### RECORDS PROVIDED
::::
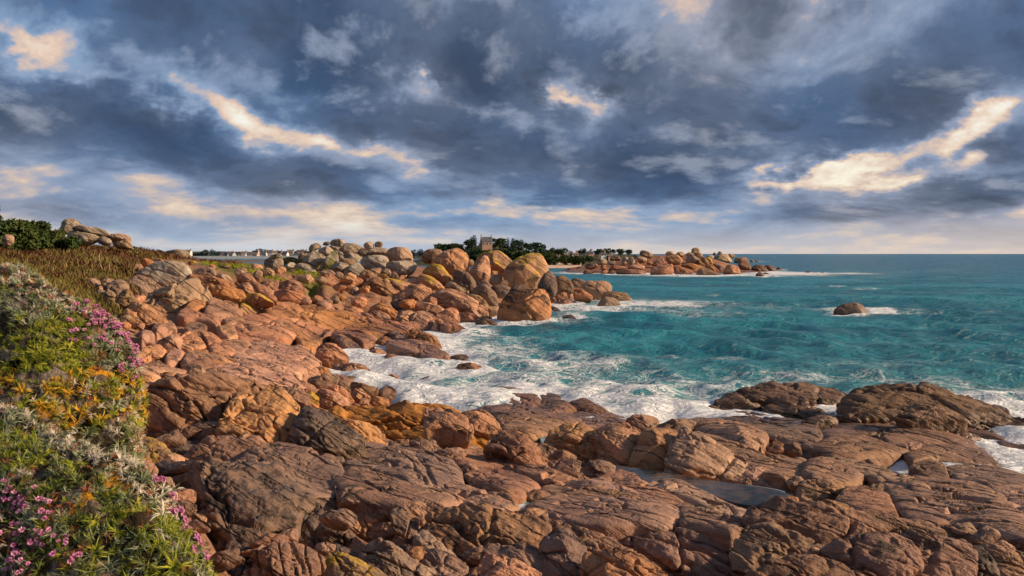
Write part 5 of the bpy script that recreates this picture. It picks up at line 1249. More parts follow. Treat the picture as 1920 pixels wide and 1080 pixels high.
::::
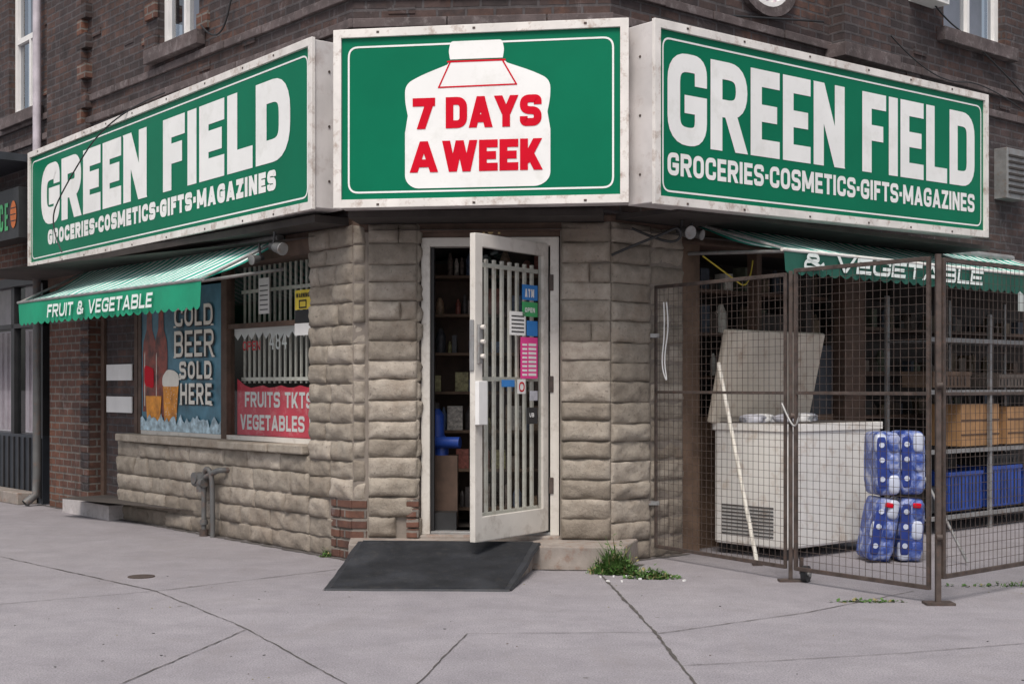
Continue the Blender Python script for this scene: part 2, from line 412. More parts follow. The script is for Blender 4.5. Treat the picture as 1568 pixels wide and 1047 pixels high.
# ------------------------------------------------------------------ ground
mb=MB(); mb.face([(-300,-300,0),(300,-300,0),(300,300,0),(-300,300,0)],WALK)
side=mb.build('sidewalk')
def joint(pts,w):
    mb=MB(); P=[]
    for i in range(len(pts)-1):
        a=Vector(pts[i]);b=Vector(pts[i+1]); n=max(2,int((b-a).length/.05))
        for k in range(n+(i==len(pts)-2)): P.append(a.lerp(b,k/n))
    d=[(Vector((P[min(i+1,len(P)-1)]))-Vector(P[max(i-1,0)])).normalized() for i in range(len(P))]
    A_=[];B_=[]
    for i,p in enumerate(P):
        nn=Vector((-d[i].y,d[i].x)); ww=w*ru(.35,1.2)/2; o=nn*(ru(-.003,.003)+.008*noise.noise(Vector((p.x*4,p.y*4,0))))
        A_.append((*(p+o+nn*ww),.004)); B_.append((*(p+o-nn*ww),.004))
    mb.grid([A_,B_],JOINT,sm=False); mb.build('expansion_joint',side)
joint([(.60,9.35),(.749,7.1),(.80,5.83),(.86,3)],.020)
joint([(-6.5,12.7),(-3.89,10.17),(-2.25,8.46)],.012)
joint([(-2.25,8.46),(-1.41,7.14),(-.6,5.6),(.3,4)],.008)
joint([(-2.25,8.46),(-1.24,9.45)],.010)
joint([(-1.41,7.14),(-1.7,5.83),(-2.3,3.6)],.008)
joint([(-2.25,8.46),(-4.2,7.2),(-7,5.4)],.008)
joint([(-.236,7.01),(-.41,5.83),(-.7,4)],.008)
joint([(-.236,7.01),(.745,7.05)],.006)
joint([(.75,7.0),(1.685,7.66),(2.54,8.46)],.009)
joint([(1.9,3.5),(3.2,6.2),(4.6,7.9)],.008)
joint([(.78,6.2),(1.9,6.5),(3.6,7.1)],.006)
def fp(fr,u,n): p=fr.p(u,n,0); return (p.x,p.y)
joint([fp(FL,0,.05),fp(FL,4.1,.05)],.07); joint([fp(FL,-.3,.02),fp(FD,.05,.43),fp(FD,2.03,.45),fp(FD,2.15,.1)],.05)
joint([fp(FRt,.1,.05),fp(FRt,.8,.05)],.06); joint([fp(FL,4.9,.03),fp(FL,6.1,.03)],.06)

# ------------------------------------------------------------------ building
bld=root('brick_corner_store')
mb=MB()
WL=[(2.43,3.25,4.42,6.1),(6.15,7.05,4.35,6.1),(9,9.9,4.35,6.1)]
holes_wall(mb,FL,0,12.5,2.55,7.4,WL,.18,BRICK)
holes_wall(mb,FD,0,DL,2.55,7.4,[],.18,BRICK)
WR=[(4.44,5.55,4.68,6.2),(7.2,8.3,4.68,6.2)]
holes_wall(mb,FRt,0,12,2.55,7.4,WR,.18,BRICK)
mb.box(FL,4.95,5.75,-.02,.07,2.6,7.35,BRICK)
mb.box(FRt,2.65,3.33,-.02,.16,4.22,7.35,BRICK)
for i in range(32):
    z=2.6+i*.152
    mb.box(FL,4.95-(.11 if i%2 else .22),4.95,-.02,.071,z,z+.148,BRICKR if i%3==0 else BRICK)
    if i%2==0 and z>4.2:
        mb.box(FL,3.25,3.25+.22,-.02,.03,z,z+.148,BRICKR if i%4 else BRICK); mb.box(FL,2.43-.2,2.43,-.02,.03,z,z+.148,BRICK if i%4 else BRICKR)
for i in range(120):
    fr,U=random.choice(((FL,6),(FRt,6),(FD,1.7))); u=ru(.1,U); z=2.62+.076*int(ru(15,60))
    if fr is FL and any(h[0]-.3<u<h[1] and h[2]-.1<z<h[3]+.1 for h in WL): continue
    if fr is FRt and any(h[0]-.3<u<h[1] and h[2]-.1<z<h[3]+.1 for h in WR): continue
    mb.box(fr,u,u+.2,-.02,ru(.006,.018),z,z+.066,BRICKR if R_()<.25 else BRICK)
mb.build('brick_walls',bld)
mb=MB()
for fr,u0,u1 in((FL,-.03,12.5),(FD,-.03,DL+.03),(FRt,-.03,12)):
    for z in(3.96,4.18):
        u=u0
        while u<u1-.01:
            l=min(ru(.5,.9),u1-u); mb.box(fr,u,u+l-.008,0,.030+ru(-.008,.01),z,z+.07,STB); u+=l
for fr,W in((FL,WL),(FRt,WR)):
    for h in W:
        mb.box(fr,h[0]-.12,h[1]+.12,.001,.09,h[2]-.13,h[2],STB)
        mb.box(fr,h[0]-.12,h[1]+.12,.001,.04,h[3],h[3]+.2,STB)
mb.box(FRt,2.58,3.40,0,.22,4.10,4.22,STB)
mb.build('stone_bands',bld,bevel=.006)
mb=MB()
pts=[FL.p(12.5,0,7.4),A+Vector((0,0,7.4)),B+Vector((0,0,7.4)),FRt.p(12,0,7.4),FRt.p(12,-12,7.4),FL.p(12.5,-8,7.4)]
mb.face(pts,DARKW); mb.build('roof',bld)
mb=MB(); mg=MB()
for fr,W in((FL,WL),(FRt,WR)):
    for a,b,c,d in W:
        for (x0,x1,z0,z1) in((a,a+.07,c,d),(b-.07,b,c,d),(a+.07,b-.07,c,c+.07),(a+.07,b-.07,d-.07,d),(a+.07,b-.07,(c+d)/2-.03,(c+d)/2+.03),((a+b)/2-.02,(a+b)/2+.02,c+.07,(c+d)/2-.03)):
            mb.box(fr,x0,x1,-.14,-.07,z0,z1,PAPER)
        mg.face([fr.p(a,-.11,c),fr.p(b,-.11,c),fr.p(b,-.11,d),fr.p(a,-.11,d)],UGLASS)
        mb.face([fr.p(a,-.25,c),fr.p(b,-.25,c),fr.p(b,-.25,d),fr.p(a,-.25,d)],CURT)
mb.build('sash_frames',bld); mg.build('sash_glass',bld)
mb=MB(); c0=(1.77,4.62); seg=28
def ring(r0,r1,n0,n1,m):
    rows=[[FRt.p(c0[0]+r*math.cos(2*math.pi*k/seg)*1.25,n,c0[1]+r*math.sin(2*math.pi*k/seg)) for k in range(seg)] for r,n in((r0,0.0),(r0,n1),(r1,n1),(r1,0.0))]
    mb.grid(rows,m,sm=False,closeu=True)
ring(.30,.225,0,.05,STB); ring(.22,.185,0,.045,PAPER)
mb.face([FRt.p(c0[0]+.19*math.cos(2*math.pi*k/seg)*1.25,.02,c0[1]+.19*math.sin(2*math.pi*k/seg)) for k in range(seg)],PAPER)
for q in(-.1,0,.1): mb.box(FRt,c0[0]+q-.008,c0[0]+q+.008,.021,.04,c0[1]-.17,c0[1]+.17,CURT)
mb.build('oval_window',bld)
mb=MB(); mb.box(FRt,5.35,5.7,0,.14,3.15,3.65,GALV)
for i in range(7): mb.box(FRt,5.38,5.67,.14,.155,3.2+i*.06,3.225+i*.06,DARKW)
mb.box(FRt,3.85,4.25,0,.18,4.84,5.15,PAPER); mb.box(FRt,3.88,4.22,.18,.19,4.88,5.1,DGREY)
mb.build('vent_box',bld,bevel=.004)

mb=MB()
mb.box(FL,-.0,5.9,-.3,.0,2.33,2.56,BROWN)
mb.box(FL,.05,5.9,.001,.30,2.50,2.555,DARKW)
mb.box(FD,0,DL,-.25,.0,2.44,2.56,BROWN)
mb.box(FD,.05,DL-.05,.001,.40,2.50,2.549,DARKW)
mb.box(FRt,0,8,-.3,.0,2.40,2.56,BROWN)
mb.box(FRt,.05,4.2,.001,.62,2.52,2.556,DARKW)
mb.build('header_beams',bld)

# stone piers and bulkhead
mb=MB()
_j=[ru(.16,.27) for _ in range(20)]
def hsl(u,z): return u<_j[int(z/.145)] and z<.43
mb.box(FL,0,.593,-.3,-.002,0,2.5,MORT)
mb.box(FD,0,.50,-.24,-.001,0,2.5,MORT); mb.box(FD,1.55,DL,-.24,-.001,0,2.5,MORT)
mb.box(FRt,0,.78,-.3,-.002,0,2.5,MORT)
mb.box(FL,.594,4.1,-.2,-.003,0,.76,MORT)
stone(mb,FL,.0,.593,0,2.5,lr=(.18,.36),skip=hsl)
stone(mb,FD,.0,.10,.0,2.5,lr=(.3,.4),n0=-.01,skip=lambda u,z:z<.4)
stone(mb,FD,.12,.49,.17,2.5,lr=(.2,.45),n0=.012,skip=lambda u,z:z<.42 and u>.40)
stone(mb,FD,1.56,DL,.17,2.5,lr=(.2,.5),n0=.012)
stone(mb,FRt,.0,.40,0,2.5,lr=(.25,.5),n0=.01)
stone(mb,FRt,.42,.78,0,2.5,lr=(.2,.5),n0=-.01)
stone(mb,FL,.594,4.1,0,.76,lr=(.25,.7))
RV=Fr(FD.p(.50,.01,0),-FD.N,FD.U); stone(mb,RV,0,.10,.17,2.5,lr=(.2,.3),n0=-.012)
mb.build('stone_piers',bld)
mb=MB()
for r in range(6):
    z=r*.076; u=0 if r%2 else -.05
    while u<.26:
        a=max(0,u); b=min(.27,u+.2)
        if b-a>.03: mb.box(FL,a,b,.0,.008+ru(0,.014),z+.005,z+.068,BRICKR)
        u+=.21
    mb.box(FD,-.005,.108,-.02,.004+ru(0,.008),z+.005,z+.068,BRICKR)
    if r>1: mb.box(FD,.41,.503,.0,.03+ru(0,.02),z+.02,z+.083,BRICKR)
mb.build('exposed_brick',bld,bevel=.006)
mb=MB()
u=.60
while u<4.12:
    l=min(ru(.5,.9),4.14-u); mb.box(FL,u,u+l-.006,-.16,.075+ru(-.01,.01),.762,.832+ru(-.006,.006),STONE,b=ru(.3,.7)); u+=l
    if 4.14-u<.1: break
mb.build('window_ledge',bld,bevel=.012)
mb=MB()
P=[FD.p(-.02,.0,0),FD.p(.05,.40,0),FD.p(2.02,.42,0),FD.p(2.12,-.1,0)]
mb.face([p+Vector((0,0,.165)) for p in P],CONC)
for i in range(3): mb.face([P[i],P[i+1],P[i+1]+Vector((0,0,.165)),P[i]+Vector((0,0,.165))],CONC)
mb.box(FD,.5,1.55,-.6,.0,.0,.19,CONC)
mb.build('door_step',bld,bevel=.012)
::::
### GOAL
Isolate each line of the listing above that includes "script". Copy it.

### EXPECTED OUTPUT
Write part 5 of the bpy script that recreates this picture. It picks up at line 1249. More parts follow. Treat the picture as 1920 pixels wide and 1080 pixels high.
Continue the Blender Python script for this scene: part 2, from line 412. More parts follow. The script is for Blender 4.5. Treat the picture as 1568 pixels wide and 1047 pixels high.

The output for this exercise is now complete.